— START —

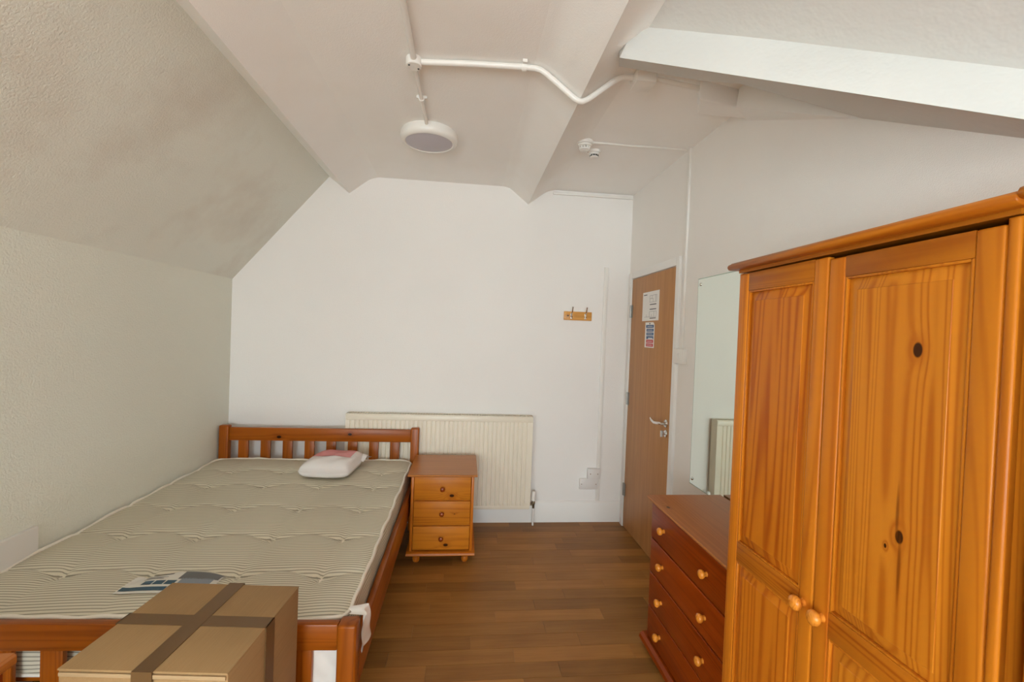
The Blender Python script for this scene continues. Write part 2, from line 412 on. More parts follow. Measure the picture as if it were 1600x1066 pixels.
# ------------------------------------------------------------------ right wall fittings
sw = empty('light_switch', (XR, 2.655, 1.415), 'white light switch plate between the door frame and the mirror', 'switch')
B('plate', PLASW, sw, -.030, 0, -.066, .066, -.045, .045, .004); B('rocker', PLASW, sw, -.034, -.030, -.012, .012, -.018, .018, .001)
tag(B('cable_trunking', PLASW, None, XR-.014, XR, 2.64, 2.668, 1.46, ZC, .002), 'white vertical cable trunking running down from the ceiling to the light switch', 'trunking')
mirg = NT('silvered_glass'); mirg.base((.80, .86, .79)); MIR = mirg.set(.015, 1.0)
GEDGE = plain('glass_edge', (.45, .56, .47), .15)
mi = empty('wall_mirror', (XR, 2.17, .692), 'frameless wall mirror between light switch and wardrobe', 'mirror')
B('glass_edge', GEDGE, mi, -.010, -.0042, -.31, .31, 0, 1.175, .001)
B('silvering', MIR, mi, -.0112, -.0100, -.304, .304, .006, 1.169, 0)
for y in (-.28, .28):
    for z in (.035, 1.14): MB().lathe([(.009, 0), (.009, .003), (.006, .006), (.001, .007)], (-.0112, y, z), '-x', 14).build('screw_cap', CHROME, mi)

# ------------------------------------------------------------------ back wall fittings
tag(MB().box(1.108, 1.140, D-.014, D, .172, 2.08).build('cable_trunking', PLASW, None, .002), 'white vertical trunking on the back wall between coat hooks and door', 'trunking')
tag(MB().box(.66, 1.322, D-.018, D, 2.640, 2.662).build('cable_trunking', PLASW, None, .003), 'short white trunking along the top of the back wall above the coat hooks', 'trunking')
so = empty('blank_plate', (1.083, D, .399), 'small square white socket plate touching the trunking, upper of two', 'socket plate')
B('plate', PLATE, so, -.053, .053, -.034, 0, -.042, .042, .003)
for x in (-.03, .03): MB().lathe([(.004, 0), (.004, .001), (.001, .0015)], (x, -.034, 0), '-y', 8).build('screw', CHROME, so)
so = empty('socket_plate', (1.043, D, .314), 'wide white double socket plate just above the skirting, lower of two', 'socket plate')
B('plate', PLATE, so, -.074, .074, -.028, 0, -.043, .043, .003)
for x in (-.06, .06): MB().lathe([(.004, 0), (.004, .001), (.001, .0015)], (x, -.028, 0), '-y', 8).build('screw', CHROME, so)

hk = empty('coat_hook_rail', (.901, D, 1.675), 'small pine board with two metal coat hooks on the back wall', 'coat hooks')
hookwood = pine('hook_board_pine', 'x', (.66, .33, .09), (.45, .19, .04), [(-.082, -.018, 0, .006)])
B('board', hookwood, hk, -.114, .114, -.018, 0, -.035, .035, .003)
for x in (-.055, .060):
    h = MB().box(x-.007, x+.007, -.022, -.018, -.026, .022)
    h.tube([(x, -.022, .012), (x, -.038, .016), (x, -.052, .032), (x, -.060, .055), (x, -.066, .070)], [.005, .005, .0045, .0045, .006], 8)
    h.tube([(x, -.022, -.012), (x, -.036, -.020), (x, -.046, -.014), (x, -.048, -.004)], [.005, .005, .005, .006], 8)
    h.build('hook', CHROME, hk)

# radiator
ra = empty('radiator', (-.156, D-.06, .139), 'long cream panel radiator on the back wall behind the bedside cabinet', 'radiator')
rw, rh = .709, .728
yf = -.046
prof = []; pitch_r = .0334; nfl = int((2*rw-.03)/pitch_r); x0r = -nfl*pitch_r/2
prof.append((-rw, yf))
for i in range(nfl):
    xc = x0r + i*pitch_r
    prof += [(xc+.004, yf), (xc+.008, yf+.008), (xc+.012, yf+.008), (xc+.016, yf)]
prof.append((rw, yf)); prof += [(rw, yf+.016), (-rw, yf+.016)]
MB().prism(prof, .028, rh-.045, 'xy').build('front_panel', CREAM, ra, ang=20)
B('bottom_seam', CREAM, ra, -rw, rw, yf+.001, yf+.014, 0, .028, .003)
B('top_seam', CREAM, ra, -rw, rw, yf-.002, yf+.012, rh-.045, rh-.004, .003)
g = MB()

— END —

• GOAL
Restate the whole listing above exactly, please, omitting every image.

• ANSWER TO THE PROBLEM
The Blender Python script for this scene continues. Write part 2, from line 412 on. More parts follow. Measure the picture as if it were 1600x1066 pixels.
# ------------------------------------------------------------------ right wall fittings
sw = empty('light_switch', (XR, 2.655, 1.415), 'white light switch plate between the door frame and the mirror', 'switch')
B('plate', PLASW, sw, -.030, 0, -.066, .066, -.045, .045, .004); B('rocker', PLASW, sw, -.034, -.030, -.012, .012, -.018, .018, .001)
tag(B('cable_trunking', PLASW, None, XR-.014, XR, 2.64, 2.668, 1.46, ZC, .002), 'white vertical cable trunking running down from the ceiling to the light switch', 'trunking')
mirg = NT('silvered_glass'); mirg.base((.80, .86, .79)); MIR = mirg.set(.015, 1.0)
GEDGE = plain('glass_edge', (.45, .56, .47), .15)
mi = empty('wall_mirror', (XR, 2.17, .692), 'frameless wall mirror between light switch and wardrobe', 'mirror')
B('glass_edge', GEDGE, mi, -.010, -.0042, -.31, .31, 0, 1.175, .001)
B('silvering', MIR, mi, -.0112, -.0100, -.304, .304, .006, 1.169, 0)
for y in (-.28, .28):
    for z in (.035, 1.14): MB().lathe([(.009, 0), (.009, .003), (.006, .006), (.001, .007)], (-.0112, y, z), '-x', 14).build('screw_cap', CHROME, mi)

# ------------------------------------------------------------------ back wall fittings
tag(MB().box(1.108, 1.140, D-.014, D, .172, 2.08).build('cable_trunking', PLASW, None, .002), 'white vertical trunking on the back wall between coat hooks and door', 'trunking')
tag(MB().box(.66, 1.322, D-.018, D, 2.640, 2.662).build('cable_trunking', PLASW, None, .003), 'short white trunking along the top of the back wall above the coat hooks', 'trunking')
so = empty('blank_plate', (1.083, D, .399), 'small square white socket plate touching the trunking, upper of two', 'socket plate')
B('plate', PLATE, so, -.053, .053, -.034, 0, -.042, .042, .003)
for x in (-.03, .03): MB().lathe([(.004, 0), (.004, .001), (.001, .0015)], (x, -.034, 0), '-y', 8).build('screw', CHROME, so)
so = empty('socket_plate', (1.043, D, .314), 'wide white double socket plate just above the skirting, lower of two', 'socket plate')
B('plate', PLATE, so, -.074, .074, -.028, 0, -.043, .043, .003)
for x in (-.06, .06): MB().lathe([(.004, 0), (.004, .001), (.001, .0015)], (x, -.028, 0), '-y', 8).build('screw', CHROME, so)

hk = empty('coat_hook_rail', (.901, D, 1.675), 'small pine board with two metal coat hooks on the back wall', 'coat hooks')
hookwood = pine('hook_board_pine', 'x', (.66, .33, .09), (.45, .19, .04), [(-.082, -.018, 0, .006)])
B('board', hookwood, hk, -.114, .114, -.018, 0, -.035, .035, .003)
for x in (-.055, .060):
    h = MB().box(x-.007, x+.007, -.022, -.018, -.026, .022)
    h.tube([(x, -.022, .012), (x, -.038, .016), (x, -.052, .032), (x, -.060, .055), (x, -.066, .070)], [.005, .005, .0045, .0045, .006], 8)
    h.tube([(x, -.022, -.012), (x, -.036, -.020), (x, -.046, -.014), (x, -.048, -.004)], [.005, .005, .005, .006], 8)
    h.build('hook', CHROME, hk)

# radiator
ra = empty('radiator', (-.156, D-.06, .139), 'long cream panel radiator on the back wall behind the bedside cabinet', 'radiator')
rw, rh = .709, .728
yf = -.046
prof = []; pitch_r = .0334; nfl = int((2*rw-.03)/pitch_r); x0r = -nfl*pitch_r/2
prof.append((-rw, yf))
for i in range(nfl):
    xc = x0r + i*pitch_r
    prof += [(xc+.004, yf), (xc+.008, yf+.008), (xc+.012, yf+.008), (xc+.016, yf)]
prof.append((rw, yf)); prof += [(rw, yf+.016), (-rw, yf+.016)]
MB().prism(prof, .028, rh-.045, 'xy').build('front_panel', CREAM, ra, ang=20)
B('bottom_seam', CREAM, ra, -rw, rw, yf+.001, yf+.014, 0, .028, .003)
B('top_seam', CREAM, ra, -rw, rw, yf-.002, yf+.012, rh-.045, rh-.004, .003)
g = MB()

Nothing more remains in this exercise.